Los tres intelectuales de la Sociedad de Debates entraron caminando lentamente por un pasillo lateral, estupendos con sus pantalones de franela de color gris perla, sus chaquetas ajustadas, cuellos de mariposa, y cada uno de ellos, con un clavel rosa en el ojal. Estupefactos y aterrorizados por aquel espectáculo, todos dirigimos la mirada al capitán del equipo; este parecía demudado. Pero en aquel momento entraban los maestros, seguidos por el coro, y el himno inicial, aunque torpemente cantado, disolvió la tensión. Cuando la capilla se vaciaba, siempre siguiendo el «orden escolar», es decir, de acuerdo a la posición en los estudios, los intelectuales tenían derecho a salir primero. Los bloods no destacaban en los estudios, de manera que Mansfield, Waller y Taylor tenían prioridad sobre ellos. En otoño, la costumbre era asistir después del servicio religioso a la biblioteca para charlar un rato; así que a la biblioteca se dirigieron Waller, Mansfield y Taylor. En el camino se encontraron con uno de los profesores, con quien siguieron conversando hasta llegar a la biblioteca y con quien permanecieron hasta la hora del almuerzo. Si los bloods hubieran querido hacer algo audaz y violento debían haberlo hecho ya, pues resultaba imposible armar un escándalo en presencia de un profesor. Mansfield, Waller y Taylor se marcharon luego a sus edificios a comer, conversando todavía con el maestro. Después de eso siempre se presentaron juntos en público, y la escuela, especialmente la escuela primaria, que siempre había protestado contra las reglamentaciones en el vestir, los convirtió en héroes y comenzó a manifestar su desprecio por los bloods.

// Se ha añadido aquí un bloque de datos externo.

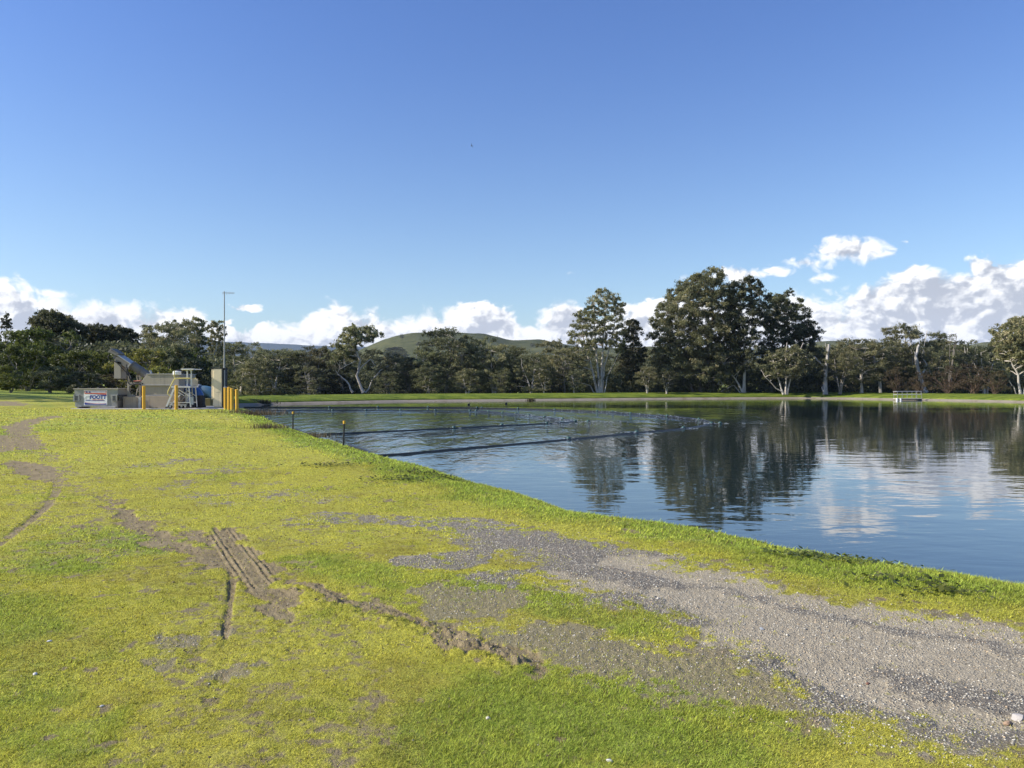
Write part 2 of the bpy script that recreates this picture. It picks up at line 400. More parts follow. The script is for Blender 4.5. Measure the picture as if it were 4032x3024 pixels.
    left = np.maximum(left, 0.9 * stroke(X2, Y2, [zl(-40, 235), zl(15, 265), zl(20, 300)], [0.310, 0.279, 0.186], 0.6))
    left = np.maximum(left, 0.8 * stroke(x, y, [zl(250, 430), zl(240, 475), zl(200, 540), zl(120, 610), zl(0, 695), zl(-60, 730)], [0.062, 0.056, 0.043, 0.043, 0.043, 0.043], 0.6))
    left = np.maximum(left, 0.5 * stroke(X2, Y2, [zl(150, 300), zl(250, 360), zl(300, 400)], [0.124, 0.124, 0.124], 0.9))
    left = np.maximum(left, 0.9 * stroke(X2, Y2, [zl(-60, 90), zl(-10, 100), zl(40, 104)], [1.2, 1.1, 0.5], 0.8))
    left *= np.clip(0.25 + 1.5 * fbm(x * 2.6, y * 2.6, 4, 33), 0, 1)
    mud = np.maximum(mud, left)
    thin = 0.55 * stroke(X2, Y2, [zl(60, 640), zl(180, 660), zl(130, 720), zl(20, 830)], [.35, .5, .5, .4], 1.0)
    thin = np.maximum(thin, 0.6 * stroke(X2, Y2, [zl(260, 400), zl(330, 520), zl(480, 620), zl(700, 760), zl(900, 850)], [.4, .55, .55, .5, .4], 1.0))
    thin = np.maximum(thin, 0.6 * stroke(X2, Y2, [zl(1060, 900), zl(1080, 1000), zl(1100, 1200), zl(1100, 1500)], [.3, .4, .5, .5], 1.0))
    thin = np.maximum(thin, 0.5 * stroke(X2, Y2, [zl(1200, 650), zl(1500, 700), zl(1700, 720)], [.5, .6, .5], 1.0))
    thin = np.maximum(thin, 0.45 * stroke(X2, Y2, [zl(1450, 1060), zl(1600, 1150)], [.3, .35], 1.0))
    holes = sstep(fbm(x * 9, y * 9, 4, 31) + 0.25 * (mid - 0.5), 0.58, 0.80) * 0.62
    g = np.clip(g, 0, 1); dirt = np.clip(dirt, 0, 1) * (1 - g * 0.6)
    bare = np.maximum(np.maximum(g, dirt), np.maximum(mud * (0.72 + 0.5 * fine), np.maximum(thin * (0.25 + 0.85 * fine), holes)))
    grass = sstep(1 - bare + (fine - 0.5) * 1.0 + (fbm(x * 22, y * 22, 3, 27) - 0.5) * 0.7, 0.12, 0.80)
    strip = sstep(-sd, -3.6, -2.2)                       # lush band along the bank lip
    green = np.clip(strip * 1.1 + sstep(lg, 0.50, 0.68) * 0.4 + sstep(mid, 0.55, 0.7) * 0.35, 0, 1)
    gr2 = 0.72 * stroke(X2, Y2, [zr(0, 1500), zr(500, 1400), zr(250, 1330), zr(700, 1480)], 0.4, 1.1)
    gr2 = np.maximum(gr2, 0.6 * stroke(X2, Y2, [zl(-30, 950), zl(60, 1000), zl(30, 1070)], .3, 1.2))
    gr2 = np.maximum(gr2, 0.6 * stroke(X2, Y2, [zl(-30, 1500), zl(120, 1440), zl(350, 1560)], .18, 1.2))
    gr2 = np.maximum(gr2, 0.65 * stroke(X2, Y2, [zl(1300, 760), zl(1600, 820), zl(1950, 870), zr(100, 930), zr(500, 1020)], .22, 1.2))
    gr2 = np.maximum(gr2, 0.8 * sstep(y, 25, 33) * sstep(x + 0.33 * y, -3.5, 0))
    green = np.clip(np.maximum(green, gr2), 0, 1)
    return dict(gravel=g, dirt=dirt, mud=mud, grass=grass, green=green, lane=lane, thin=thin)

# ------------------------------------------------------------------ ground sheet (polar grid, fine where near)
fine_az = np.radians(np.linspace(-40, 40, 1001))
coarse = np.radians(np.concatenate([np.linspace(-180, -42, 70), ])); coarse2 = np.radians(np.linspace(42, 178, 68))
AZs = np.concatenate([coarse, fine_az, coarse2])
rr = [0.4, 1.0, 1.6, 2.1, 2.5]; stp = [(12, 0.0055), (45, 0.009), (160, 0.011), (600, 0.05), (9000, 0.2)]
for lim, k in stp:
    while rr[-1] < lim: rr.append(rr[-1] * (1 + k))
rr = np.array(rr)
A_, R_ = np.meshgrid(AZs, rr); gx = (np.sin(A_) * R_).ravel(); gy = (np.cos(A_) * R_).ravel()
nr, na = A_.shape
near_m = np.hypot(gx, gy) < 62
sdv = np.full(gx.shape, 50.0); m200 = np.hypot(gx, gy) < 260; sdv[m200] = lake_sd(gx[m200], gy[m200])
gzv = ground_z(gx, gy, sdv)
MK = {k: np.zeros(gx.shape) for k in ('gravel', 'dirt', 'mud', 'grass', 'green', 'lane', 'thin')}
mk = masks(gx[near_m], gy[near_m], sdv[near_m])
for k in MK: MK[k][near_m] = mk[k]
MK['grass'][~near_m] = 1; MK['green'][~near_m] = 0.75
xn, yn = gx[near_m], gy[near_m]
lump = fbm(xn * 9, yn * 9, 5, 41, 0.6) - 0.5; turf = fbm(xn * 5, yn * 5, 4, 44) - 0.5; grit = fbm(xn * 30, yn * 30, 3, 47) - 0.5
m_ = mk['mud']
# tyre tread bars pressed along the muddy track
ta = hit(*zl(955, 640)); tb = hit(*zl(1120, 860)); tl = math.hypot(tb[0] - ta[0], tb[1] - ta[1]); tx, ty = (tb[0] - ta[0]) / tl, (tb[1] - ta[1]) / tl
across = (xn - ta[0]) * -ty + (yn - ta[1]) * tx; along = (xn - ta[0]) * tx + (yn - ta[1]) * ty
tr = stroke(xn, yn, [zl(955, 640), zl(1010, 720), zl(1070, 790), zl(1120, 860)], [.14, .15, .15, .13], 0.3)
tread = np.sin(across * 120 + 2 * turf) * 0.5 * tr * sstep(np.abs(np.sin(across * 7)), .15, .4)
tread += (np.sin((along + np.abs(np.mod(across, 0.25) - 0.125) * 0.8) * 52) > 0.2) * 0.35 * tr
rutx = [(p, q) for p, q in ((zl(700, 670), 0), (zl(960, 780), 0))]
dz_ = m_ * (-0.016 + 0.032 * lump + 0.016 * grit + 0.014 * tread) + (1 - m_) * mk['grass'] * 0.022 * turf
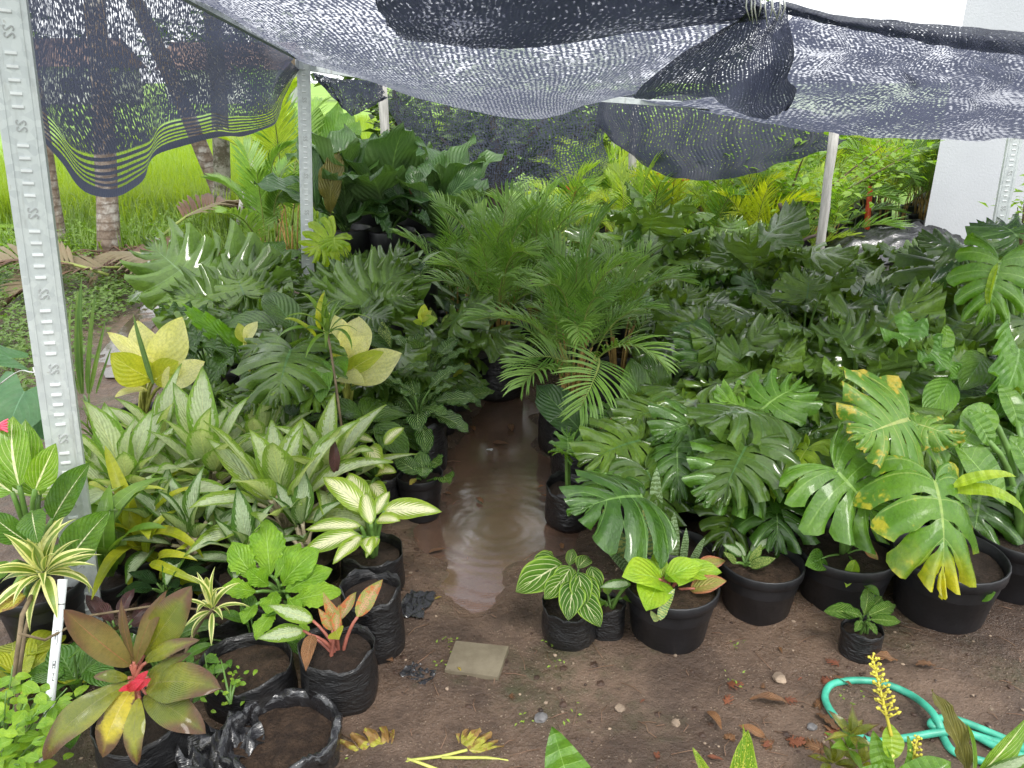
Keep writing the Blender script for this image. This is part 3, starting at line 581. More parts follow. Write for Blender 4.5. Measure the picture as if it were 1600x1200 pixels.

Al final, el capitán del equipo se quejó a Rendall por aquella violación de las convenciones, pidiendo permiso para consolidar los derechos de los bloods por medio de medidas disciplinarias. Rendall, que era un erudito a quien le disgustaban las tradiciones deportistas, rechazó su solicitad, insistiendo en que los alumnos de los años superiores eran merecedores de los mismos privilegios que el equipo deportista, y que en su opinión estaban en su derecho al proseguir la acción que habían emprendido. El prestigio de los bloods decayó rápidamente.

Por consejo de Raymond, me tranquilicé, y cuando comenzó el siguiente año, encontré que las cosas marchaban mejor. Mi principal perseguidor, el irlandés, había dejado la escuela víctima de un colapso nervioso. Me envió una solicitud histérica de perdón, diciendo que si se lo negaba, un amigo suyo se encargaría de hacerme pasar un mal rato. No contesté a su carta.